После приёма у Брежнева Кулаков, по официальной версии, уехал на дачу, поссорился с семьёй, выпил, а потом у него случился паралич сердца. По неофициальной версии, Кулакову кто-то все же помог уйти на небеса.
Кстати, на похороны Кулакова не явились ни Брежнев, ни Суслов, ни многие другие кремлёвские старцы. От Политбюро присутствовал один лишь Кириленко, чей политический вес к тому времени стал стремительно снижаться. Но на похоронах засветился прилетевший из Ставрополя Горбачёв. Случайно ли?
Не будем сейчас выстраивать конспирологические версии. Тут очевидно другое. Внезапная смерть Кулакова означала переход подковёрной в Кремле борьбы за высшую власть на новую стадию. Страна и партия лишились одного из главных конкурентов на место дряхлеющего генсека.

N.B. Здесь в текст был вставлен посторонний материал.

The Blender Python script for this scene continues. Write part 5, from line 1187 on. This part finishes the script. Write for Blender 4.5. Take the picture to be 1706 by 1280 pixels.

А что Суслов? Помогать усаживать кого попало в кресло генсека он не желал. Достойного преемника, как и достойных людей, которые были бы в состоянии привести в Кремль нового полезного обществу лидера, ещё только предстояло выбрать и подготовить. Суслов, видимо, рассчитывал, что ему удастся присмотреть потенциального лидера в новом поколении, чтобы сделать на него ставку. Ему казалось, что на этом поле он сможет переиграть и новый триумвират, и того же Черненко. Но чтобы его самого раньше времени кто-то не вышиб из седла, Суслов продолжил действовать с большой оглядкой и чрезвычайной осторожностью. Возможно, в этом и заключался один из его просчётов.